Ferguson opens the door to redistricting, slightly, in wake of Supreme Court ruling
Saying “the rules have changed” since the U.S. Supreme Court last month “gutted the Voting Rights Act,” Maryland Senate President Bill Ferguson (D-Baltimore City) said Friday he’s talking with Democratic senators about calling a special session to address the state’s congressional district map.
The comments, first reported by WYPR, represent a stark change for Ferguson, who stood in the way of two House-passed plans to redraw the state’s congressional maps during this year’s legislative session. Those bills were pushed in response to redistricting by Republican states angling for partisan advantage ahead of this fall’s elections.
Ferguson said at the time that he feared reopening the redistricting process now could lead to a court fight that might ultimately cost Maryland Democrats one of the seven U.S. House seats they currently hold, out of Maryland’s total of eight.

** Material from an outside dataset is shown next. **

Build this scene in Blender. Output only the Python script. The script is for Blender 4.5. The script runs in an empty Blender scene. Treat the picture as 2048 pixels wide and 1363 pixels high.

That changed April 29, when the Supreme Court ruled in Louisiana v. Callais that congressional districts drawn to consider race of the voters were unconstitutional gerrymandering. In the days following, “Southern legislatures are already using that ruling to wipe out minority districts,” Ferguson said.
Trump, US House speaker prod GOP states to redistrict after voting rights ruling
“Maryland must respond as the ground shifts under us,” Ferguson said in a statement released by his office Friday afternoon. “I’m in active conversations with my caucus about a special session and constitutional amendment to address the 2022 Maryland court redistricting decision and new U.S. Supreme Court VRA [Voting Rights Act] decision, with the aim of putting this before Maryland voters in November.”
What Ferguson is likely talking about is asking voters to approve a constitutional amendment that would take effect for the 2028 elections.
Gov. Wes Moore (D) welcomed Ferguson’s new stance, but said Maryland needs “to be able to move aggressively on it.” He said he would like to see any special session include the map presented last year by a special Redistricting Advisory Committee, and approved this spring by the House, that was expected to give Democrats an 8-0 sweep of the state’s congressional districts.
Ferguson snuffed the House bill by sending it to the Senate Rules Committee, where it was never brought up for a vote.
“I think they were watching our democracy being robbed in front of our faces, and I think Maryland needs to be able to respond,” Moore told Maryland Matters during a stop Friday in Western Maryland. “So I’m glad to hear the Senate president is willing to have a conversation about it.
“I think it needs to include the maps, because I think that … if we are going to be serious about responding in this moment, then I think we need to take seriously the fact that the RAC [Redistricting Advisory Committee] did a bunch of work, and then I’m looking forward to next steps,” Moore said.
The calendar could well work against Moore’s plan. Maryland’s primary elections are June 23, just a month away, and lawmakers would barely have a month after that to approve a constitutional amendment, vet the language and get it to the printer in time to get mail-in ballots out for the Nov. 3 general election.
Changing district maps now could also mean rescheduling the primaries, or holding a second round, not to mention the administrative hurdles of getting ballots printed and distributed and potential legal challenges. But Moore was undaunted, pointing to Republican-led states that have upended their processes in order to shove through redrawn maps.
Moore said he would like to keep his options open.
“We are watching how states around the country are blowing up their entire process to rig the rules. We are watching how a president of the United States is trying everything in his power to be able to alter the way the November elections are going to work, and then beyond,” Moore said in Westernport.
“And so I think that we need to get together and we need to take this moment seriously. And I think all the options should be on the table,” he said.
Ferguson said he is still talking to his caucus, but that he expects they will “meet after the primary to prepare.”
In his WYPR interview, he said he does not want a repeat of what happened in Virginia “when they tried to go too fast and skip steps.” Democrats in the commonwealth were able to put a redrawn congressional map on this spring’s ballot and voters approved it by a comfortable margin, but it was overturned by the Virginia Supreme Court two weeks ago, and the U.S. Supreme Court last week declined to hear the case.
“We must do this right, without risking what we have already won,” Ferguson said.